10.35 My God! This is hellish! Over went a plane just now & dropped about six bombs…I just crouch terror-stricken…
11.50 Well – we’re still alive anyway & honestly I don’t find it so alarming except when the bombs fall…
1.50 Fancy that. I think I now consider myself quite case-hardened. A bomb came whooshing down then…and I didn’t bother covering my ears for it.
5.50 The All-clear has gone & I’m going to bed…I feel myself that having survived last night I can survive anything. Also I shan’t find tonight half so alarming as I shall know just what to expect. (p. 182)

In London, you live everyday like it’s your last.

For the boy, it might have seemed like a camping trip with his father. Little did the boy know that he was the object of this trip, and that the Lord had commanded his father to end his life in a demonstration of faithfulness.
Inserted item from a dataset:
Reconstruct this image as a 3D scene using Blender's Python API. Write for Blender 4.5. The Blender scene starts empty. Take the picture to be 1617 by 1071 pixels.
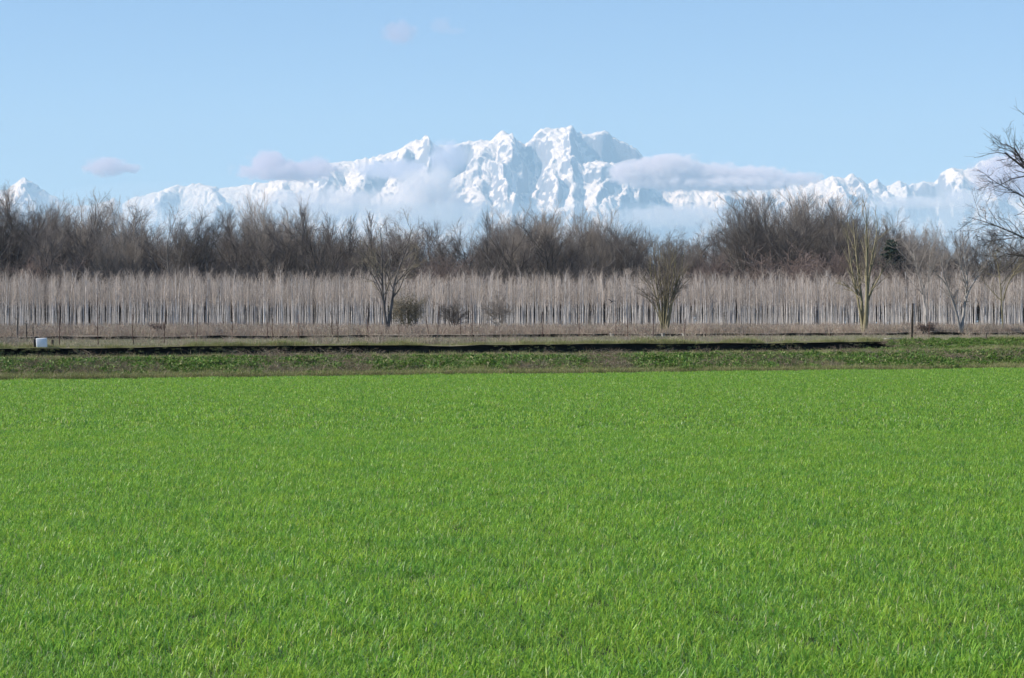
import bpy, math, random
import numpy as np

# ------------------------------------------------------------------ camera, sky, sun, exposure
SC = bpy.context.scene
F, CX, HY, CAMZ = 3804.0, 808.5, 515.0, 2.0       # photo pixels: focal length, centre column, horizon row; eye height
R = math.radians

cam_data = bpy.data.cameras.new("camera")
cam = bpy.data.objects.new("camera", cam_data)
SC.collection.objects.link(cam)
cam.location = (0, 0, CAMZ)
cam.rotation_euler = (R(90), 0, 0)
cam_data.sensor_width = 36.0
cam_data.lens = 36.0 * F / 1617.0
cam_data.shift_y = -(535.5 - HY) / 1617.0
cam_data.clip_start = 0.1
cam_data.clip_end = 150000.0
SC.camera = cam

SUN_EL, SUN_AZ = R(35), R(263)                    # azimuth clockwise from +Y (the view direction)
TO_SUN = np.array([math.sin(SUN_AZ) * math.cos(SUN_EL), math.cos(SUN_AZ) * math.cos(SUN_EL), math.sin(SUN_EL)])

world = bpy.data.worlds.new("World")
SC.world = world
world.use_nodes = True
wn = world.node_tree.nodes
wl = world.node_tree.links
wn.clear()
sky = wn.new("ShaderNodeTexSky")
sky.sky_type = 'NISHITA'
sky.sun_disc = False
sky.sun_elevation = SUN_EL
sky.sun_rotation = SUN_AZ
sky.altitude = 150
sky.air_density = 0.6
sky.dust_density = 0.0
sky.ozone_density = 5.0
bg = wn.new("ShaderNodeBackground")
bg.inputs["Strength"].default_value = 0.102
wo = wn.new("ShaderNodeOutputWorld")
wl.new(sky.outputs[0], bg.inputs["Color"])
wl.new(bg.outputs[0], wo.inputs["Surface"])

sun_data = bpy.data.lights.new("sun", 'SUN')
sun_data.energy = 4.2
sun_data.angle = R(0.5)
sun_data.color = (1.0, 0.95, 0.88)
sun = bpy.data.objects.new("sun", sun_data)
SC.collection.objects.link(sun)
sun.location = (-40, -20, 60)
from mathutils import Vector
sun.rotation_euler = Vector((-TO_SUN[0], -TO_SUN[1], -TO_SUN[2])).to_track_quat('-Z', 'Y').to_euler()

SC.view_settings.view_transform = 'Standard'
SC.view_settings.look = 'None'
SC.view_settings.exposure = 0.75
SC.view_settings.gamma = 1.0
SC.view_settings.use_curve_mapping = False
SC.render.engine = 'CYCLES'
SC.cycles.max_bounces = 6
SC.cycles.diffuse_bounces = 3
SC.cycles.transmission_bounces = 3
SC.cycles.volume_bounces = 4
SC.cycles.volume_max_steps = 256

# ------------------------------------------------------------------ helpers
def px_x(px, Y): return (px - CX) / F * Y
def py_z(py, Y): return CAMZ - (py - HY) / F * Y

def hash2(ix, iy, seed):
    n = (ix.astype(np.int64) * 374761393 + iy.astype(np.int64) * 668265263 + seed * 1442695041) & 0xFFFFFFFF
    n = ((n ^ (n >> 13)) * 1274126177) & 0xFFFFFFFF
    n = (n ^ (n >> 16)) & 0xFFFFFFFF
    return n / 4294967295.0

def vnoise(x, y, seed=0):
    x = np.asarray(x, float); y = np.asarray(y, float)
    ix = np.floor(x); iy = np.floor(y)
    fx = x - ix; fy = y - iy
    fx = fx ** 3 * (fx * (fx * 6 - 15) + 10); fy = fy ** 3 * (fy * (fy * 6 - 15) + 10)
    a = hash2(ix, iy, seed); b = hash2(ix + 1, iy, seed)
    c = hash2(ix, iy + 1, seed); d = hash2(ix + 1, iy + 1, seed)
    return (a * (1 - fx) + b * fx) * (1 - fy) + (c * (1 - fx) + d * fx) * fy

def fbm(x, y, seed=0, o=4):
    t = 0; a = 0.5; s = 0
    for k in range(o):
        t = t + a * vnoise(x * 2 ** k + 17.3 * k, y * 2 ** k - 9.1 * k, seed + k); s += a; a *= 0.5
    return t / s

def gnoise(x, y, seed=0):                            # gradient noise, -1..1: for the mountain
    x = np.asarray(x, float); y = np.asarray(y, float)
    ix = np.floor(x); iy = np.floor(y); fx = x - ix; fy = y - iy
    ux = fx ** 3 * (fx * (fx * 6 - 15) + 10); uy = fy ** 3 * (fy * (fy * 6 - 15) + 10)
    def g(i, j):
        a = hash2(ix + i, iy + j, seed) * 2 * np.pi
        return np.cos(a) * (fx - i) + np.sin(a) * (fy - j)
    return 1.5 * ((g(0, 0) * (1 - ux) + g(1, 0) * ux) * (1 - uy) + (g(0, 1) * (1 - ux) + g(1, 1) * ux) * uy)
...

Human sacrifice was not uncommon, something the boy may have understood, but I can’t imagine it was something you signed up for, something you undertook willingly. No, for Isaac it was likely no more than time with dad: selecting the best site, gathering wood, sharpening the knife that usually hung from his father’s belt.

It seems, in the land of Moriah, you live everyday like it’s you last.

Where does this story begin? Moments after Peter described him as the Messiah, the son of the Living God, Jesus revealed that this moment would come. He welcomed children, he told a rich man to sell the things he loved most, he described a society where everyone earned a living wage. Maybe that was what sealed his fate.

He entered the Holy City, he led his disciples to the holiest site of all, and reminded them that not one stone would stand upon another. He allowed himself to be anointed for this moment, to enjoy a final meal, to suffer betrayal and denial, and find himself in the Praetorium, the very first prisoner of conscience. The path to this place has been long, and it seems undeniable that in Jerusalem, you live everyday like it’s your last.

What is this wondrous love that allows the most weary to carry on, that allows a son to trust his father even to the edge of death, that allows Jesus to trust his Father even to the cross?

When you live everyday like it’s your last, maybe trust is all you have: trust, and a willingness to surrender all you have to God.